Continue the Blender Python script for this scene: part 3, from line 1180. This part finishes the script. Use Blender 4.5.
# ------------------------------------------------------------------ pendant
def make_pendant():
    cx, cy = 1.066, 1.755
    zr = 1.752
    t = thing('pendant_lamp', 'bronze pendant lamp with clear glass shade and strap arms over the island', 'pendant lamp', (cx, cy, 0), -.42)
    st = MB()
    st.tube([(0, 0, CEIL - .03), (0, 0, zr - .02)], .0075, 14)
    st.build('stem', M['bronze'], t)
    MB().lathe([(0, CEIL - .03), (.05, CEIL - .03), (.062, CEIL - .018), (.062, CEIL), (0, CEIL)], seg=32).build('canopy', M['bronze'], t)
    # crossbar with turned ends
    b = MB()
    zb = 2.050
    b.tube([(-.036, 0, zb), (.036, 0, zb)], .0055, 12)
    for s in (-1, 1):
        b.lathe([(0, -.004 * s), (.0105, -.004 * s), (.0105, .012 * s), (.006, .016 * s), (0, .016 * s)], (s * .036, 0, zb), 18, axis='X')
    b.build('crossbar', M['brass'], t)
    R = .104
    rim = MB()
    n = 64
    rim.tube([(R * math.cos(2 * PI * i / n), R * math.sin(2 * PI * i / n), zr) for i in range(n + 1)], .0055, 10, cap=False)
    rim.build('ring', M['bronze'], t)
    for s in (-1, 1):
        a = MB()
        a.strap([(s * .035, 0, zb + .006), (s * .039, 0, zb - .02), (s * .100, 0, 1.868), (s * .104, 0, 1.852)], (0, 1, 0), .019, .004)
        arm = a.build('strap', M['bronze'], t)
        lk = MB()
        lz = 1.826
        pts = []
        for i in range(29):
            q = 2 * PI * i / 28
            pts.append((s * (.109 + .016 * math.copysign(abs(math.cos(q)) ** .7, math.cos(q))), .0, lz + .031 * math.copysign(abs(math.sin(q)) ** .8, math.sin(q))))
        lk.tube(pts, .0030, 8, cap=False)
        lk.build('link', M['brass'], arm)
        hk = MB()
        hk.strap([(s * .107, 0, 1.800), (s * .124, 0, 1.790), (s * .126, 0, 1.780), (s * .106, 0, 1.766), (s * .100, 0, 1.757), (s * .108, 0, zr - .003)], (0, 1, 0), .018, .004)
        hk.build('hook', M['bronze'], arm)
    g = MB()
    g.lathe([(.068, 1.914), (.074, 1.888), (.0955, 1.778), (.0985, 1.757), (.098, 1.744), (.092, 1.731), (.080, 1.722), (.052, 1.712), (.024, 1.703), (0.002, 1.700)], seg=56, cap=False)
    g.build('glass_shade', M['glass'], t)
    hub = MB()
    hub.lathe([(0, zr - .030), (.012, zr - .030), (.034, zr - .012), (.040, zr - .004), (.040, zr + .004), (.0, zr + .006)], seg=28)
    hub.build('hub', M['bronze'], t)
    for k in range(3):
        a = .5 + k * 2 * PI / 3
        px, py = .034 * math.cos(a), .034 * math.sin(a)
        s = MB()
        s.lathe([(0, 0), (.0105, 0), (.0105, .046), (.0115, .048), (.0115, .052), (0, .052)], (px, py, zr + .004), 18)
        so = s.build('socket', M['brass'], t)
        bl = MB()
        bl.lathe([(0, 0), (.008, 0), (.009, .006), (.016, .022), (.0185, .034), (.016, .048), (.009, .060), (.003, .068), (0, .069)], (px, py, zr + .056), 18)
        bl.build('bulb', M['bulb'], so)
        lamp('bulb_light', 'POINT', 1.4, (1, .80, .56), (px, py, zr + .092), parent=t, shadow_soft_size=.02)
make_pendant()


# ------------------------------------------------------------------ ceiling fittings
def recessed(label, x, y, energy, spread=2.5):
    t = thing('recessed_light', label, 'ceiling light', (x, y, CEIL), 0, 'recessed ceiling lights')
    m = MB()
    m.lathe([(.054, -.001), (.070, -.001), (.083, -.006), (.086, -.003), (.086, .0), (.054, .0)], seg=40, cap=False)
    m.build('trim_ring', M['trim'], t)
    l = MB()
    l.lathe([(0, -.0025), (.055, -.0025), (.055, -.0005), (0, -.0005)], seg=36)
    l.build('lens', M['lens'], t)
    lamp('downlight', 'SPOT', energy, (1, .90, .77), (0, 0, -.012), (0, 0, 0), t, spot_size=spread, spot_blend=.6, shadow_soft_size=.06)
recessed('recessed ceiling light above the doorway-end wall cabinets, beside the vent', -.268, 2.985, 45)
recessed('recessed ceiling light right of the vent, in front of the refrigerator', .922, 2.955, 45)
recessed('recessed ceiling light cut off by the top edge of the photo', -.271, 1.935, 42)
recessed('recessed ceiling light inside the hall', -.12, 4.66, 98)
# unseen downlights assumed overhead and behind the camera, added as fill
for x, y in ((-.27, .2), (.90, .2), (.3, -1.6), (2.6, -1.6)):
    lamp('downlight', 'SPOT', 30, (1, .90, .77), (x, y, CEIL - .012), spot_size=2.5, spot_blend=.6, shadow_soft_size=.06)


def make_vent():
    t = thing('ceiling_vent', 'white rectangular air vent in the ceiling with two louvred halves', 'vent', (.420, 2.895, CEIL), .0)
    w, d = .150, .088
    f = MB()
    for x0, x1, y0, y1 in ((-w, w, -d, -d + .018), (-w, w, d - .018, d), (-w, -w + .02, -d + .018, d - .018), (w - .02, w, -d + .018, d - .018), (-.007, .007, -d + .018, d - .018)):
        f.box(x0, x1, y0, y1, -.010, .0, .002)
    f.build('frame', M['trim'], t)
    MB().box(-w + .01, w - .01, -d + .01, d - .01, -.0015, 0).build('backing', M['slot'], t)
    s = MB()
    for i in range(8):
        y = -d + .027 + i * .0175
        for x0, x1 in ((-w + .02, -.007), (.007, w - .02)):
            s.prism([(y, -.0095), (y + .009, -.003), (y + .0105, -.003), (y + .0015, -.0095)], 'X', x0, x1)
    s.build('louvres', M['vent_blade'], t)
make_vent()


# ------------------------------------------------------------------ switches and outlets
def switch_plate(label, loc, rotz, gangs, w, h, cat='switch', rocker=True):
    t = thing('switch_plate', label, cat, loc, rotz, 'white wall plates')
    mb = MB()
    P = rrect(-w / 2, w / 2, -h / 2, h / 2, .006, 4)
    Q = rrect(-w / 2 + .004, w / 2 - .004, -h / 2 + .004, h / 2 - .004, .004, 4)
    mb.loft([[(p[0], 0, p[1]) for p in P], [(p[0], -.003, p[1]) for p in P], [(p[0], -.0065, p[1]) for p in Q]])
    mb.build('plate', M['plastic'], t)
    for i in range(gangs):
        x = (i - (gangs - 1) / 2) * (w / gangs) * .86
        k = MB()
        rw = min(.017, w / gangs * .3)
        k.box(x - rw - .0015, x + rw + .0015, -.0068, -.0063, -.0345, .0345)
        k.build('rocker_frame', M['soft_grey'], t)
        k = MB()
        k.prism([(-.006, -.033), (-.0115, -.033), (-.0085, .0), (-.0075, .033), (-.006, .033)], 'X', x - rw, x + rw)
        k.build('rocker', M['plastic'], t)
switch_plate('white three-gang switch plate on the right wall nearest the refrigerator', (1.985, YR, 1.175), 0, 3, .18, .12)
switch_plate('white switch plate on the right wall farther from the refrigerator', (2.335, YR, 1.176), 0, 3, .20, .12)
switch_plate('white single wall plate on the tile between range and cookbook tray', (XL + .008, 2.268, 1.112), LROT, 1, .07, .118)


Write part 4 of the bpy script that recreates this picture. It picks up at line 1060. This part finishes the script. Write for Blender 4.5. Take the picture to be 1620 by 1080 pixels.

^^^^^^^^

▶ [Task goal]: Please quote the data above in full, with no line missing.

▶ [The completed task]:
Continue the Blender Python script for this scene: part 3, from line 1180. This part finishes the script. Use Blender 4.5.
# ------------------------------------------------------------------ pendant
def make_pendant():
    cx, cy = 1.066, 1.755
    zr = 1.752
    t = thing('pendant_lamp', 'bronze pendant lamp with clear glass shade and strap arms over the island', 'pendant lamp', (cx, cy, 0), -.42)
    st = MB()
    st.tube([(0, 0, CEIL - .03), (0, 0, zr - .02)], .0075, 14)
    st.build('stem', M['bronze'], t)
    MB().lathe([(0, CEIL - .03), (.05, CEIL - .03), (.062, CEIL - .018), (.062, CEIL), (0, CEIL)], seg=32).build('canopy', M['bronze'], t)
    # crossbar with turned ends
    b = MB()
    zb = 2.050
    b.tube([(-.036, 0, zb), (.036, 0, zb)], .0055, 12)
    for s in (-1, 1):
        b.lathe([(0, -.004 * s), (.0105, -.004 * s), (.0105, .012 * s), (.006, .016 * s), (0, .016 * s)], (s * .036, 0, zb), 18, axis='X')
    b.build('crossbar', M['brass'], t)
    R = .104
    rim = MB()
    n = 64
    rim.tube([(R * math.cos(2 * PI * i / n), R * math.sin(2 * PI * i / n), zr) for i in range(n + 1)], .0055, 10, cap=False)
    rim.build('ring', M['bronze'], t)
    for s in (-1, 1):
        a = MB()
        a.strap([(s * .035, 0, zb + .006), (s * .039, 0, zb - .02), (s * .100, 0, 1.868), (s * .104, 0, 1.852)], (0, 1, 0), .019, .004)
        arm = a.build('strap', M['bronze'], t)
        lk = MB()
        lz = 1.826
        pts = []
        for i in range(29):
            q = 2 * PI * i / 28
            pts.append((s * (.109 + .016 * math.copysign(abs(math.cos(q)) ** .7, math.cos(q))), .0, lz + .031 * math.copysign(abs(math.sin(q)) ** .8, math.sin(q))))
        lk.tube(pts, .0030, 8, cap=False)
        lk.build('link', M['brass'], arm)
        hk = MB()
        hk.strap([(s * .107, 0, 1.800), (s * .124, 0, 1.790), (s * .126, 0, 1.780), (s * .106, 0, 1.766), (s * .100, 0, 1.757), (s * .108, 0, zr - .003)], (0, 1, 0), .018, .004)
        hk.build('hook', M['bronze'], arm)
    g = MB()
    g.lathe([(.068, 1.914), (.074, 1.888), (.0955, 1.778), (.0985, 1.757), (.098, 1.744), (.092, 1.731), (.080, 1.722), (.052, 1.712), (.024, 1.703), (0.002, 1.700)], seg=56, cap=False)
    g.build('glass_shade', M['glass'], t)
    hub = MB()
    hub.lathe([(0, zr - .030), (.012, zr - .030), (.034, zr - .012), (.040, zr - .004), (.040, zr + .004), (.0, zr + .006)], seg=28)
    hub.build('hub', M['bronze'], t)
    for k in range(3):
        a = .5 + k * 2 * PI / 3
        px, py = .034 * math.cos(a), .034 * math.sin(a)
        s = MB()
        s.lathe([(0, 0), (.0105, 0), (.0105, .046), (.0115, .048), (.0115, .052), (0, .052)], (px, py, zr + .004), 18)
        so = s.build('socket', M['brass'], t)
        bl = MB()
        bl.lathe([(0, 0), (.008, 0), (.009, .006), (.016, .022), (.0185, .034), (.016, .048), (.009, .060), (.003, .068), (0, .069)], (px, py, zr + .056), 18)
        bl.build('bulb', M['bulb'], so)
        lamp('bulb_light', 'POINT', 1.4, (1, .80, .56), (px, py, zr + .092), parent=t, shadow_soft_size=.02)
make_pendant()


# ------------------------------------------------------------------ ceiling fittings
def recessed(label, x, y, energy, spread=2.5):
    t = thing('recessed_light', label, 'ceiling light', (x, y, CEIL), 0, 'recessed ceiling lights')
    m = MB()
    m.lathe([(.054, -.001), (.070, -.001), (.083, -.006), (.086, -.003), (.086, .0), (.054, .0)], seg=40, cap=False)
    m.build('trim_ring', M['trim'], t)
    l = MB()
    l.lathe([(0, -.0025), (.055, -.0025), (.055, -.0005), (0, -.0005)], seg=36)
    l.build('lens', M['lens'], t)
    lamp('downlight', 'SPOT', energy, (1, .90, .77), (0, 0, -.012), (0, 0, 0), t, spot_size=spread, spot_blend=.6, shadow_soft_size=.06)
recessed('recessed ceiling light above the doorway-end wall cabinets, beside the vent', -.268, 2.985, 45)
recessed('recessed ceiling light right of the vent, in front of the refrigerator', .922, 2.955, 45)
recessed('recessed ceiling light cut off by the top edge of the photo', -.271, 1.935, 42)
recessed('recessed ceiling light inside the hall', -.12, 4.66, 98)
# unseen downlights assumed overhead and behind the camera, added as fill
for x, y in ((-.27, .2), (.90, .2), (.3, -1.6), (2.6, -1.6)):
    lamp('downlight', 'SPOT', 30, (1, .90, .77), (x, y, CEIL - .012), spot_size=2.5, spot_blend=.6, shadow_soft_size=.06)


def make_vent():
    t = thing('ceiling_vent', 'white rectangular air vent in the ceiling with two louvred halves', 'vent', (.420, 2.895, CEIL), .0)
    w, d = .150, .088
    f = MB()
    for x0, x1, y0, y1 in ((-w, w, -d, -d + .018), (-w, w, d - .018, d), (-w, -w + .02, -d + .018, d - .018), (w - .02, w, -d + .018, d - .018), (-.007, .007, -d + .018, d - .018)):
        f.box(x0, x1, y0, y1, -.010, .0, .002)
    f.build('frame', M['trim'], t)
    MB().box(-w + .01, w - .01, -d + .01, d - .01, -.0015, 0).build('backing', M['slot'], t)
    s = MB()
    for i in range(8):
        y = -d + .027 + i * .0175
        for x0, x1 in ((-w + .02, -.007), (.007, w - .02)):
            s.prism([(y, -.0095), (y + .009, -.003), (y + .0105, -.003), (y + .0015, -.0095)], 'X', x0, x1)
    s.build('louvres', M['vent_blade'], t)
make_vent()


# ------------------------------------------------------------------ switches and outlets
def switch_plate(label, loc, rotz, gangs, w, h, cat='switch', rocker=True):
    t = thing('switch_plate', label, cat, loc, rotz, 'white wall plates')
    mb = MB()
    P = rrect(-w / 2, w / 2, -h / 2, h / 2, .006, 4)
    Q = rrect(-w / 2 + .004, w / 2 - .004, -h / 2 + .004, h / 2 - .004, .004, 4)
    mb.loft([[(p[0], 0, p[1]) for p in P], [(p[0], -.003, p[1]) for p in P], [(p[0], -.0065, p[1]) for p in Q]])
    mb.build('plate', M['plastic'], t)
    for i in range(gangs):
        x = (i - (gangs - 1) / 2) * (w / gangs) * .86
        k = MB()
        rw = min(.017, w / gangs * .3)
        k.box(x - rw - .0015, x + rw + .0015, -.0068, -.0063, -.0345, .0345)
        k.build('rocker_frame', M['soft_grey'], t)
        k = MB()
        k.prism([(-.006, -.033), (-.0115, -.033), (-.0085, .0), (-.0075, .033), (-.006, .033)], 'X', x - rw, x + rw)
        k.build('rocker', M['plastic'], t)
switch_plate('white three-gang switch plate on the right wall nearest the refrigerator', (1.985, YR, 1.175), 0, 3, .18, .12)
switch_plate('white switch plate on the right wall farther from the refrigerator', (2.335, YR, 1.176), 0, 3, .20, .12)
switch_plate('white single wall plate on the tile between range and cookbook tray', (XL + .008, 2.268, 1.112), LROT, 1, .07, .118)


Write part 4 of the bpy script that recreates this picture. It picks up at line 1060. This part finishes the script. Write for Blender 4.5. Take the picture to be 1620 by 1080 pixels.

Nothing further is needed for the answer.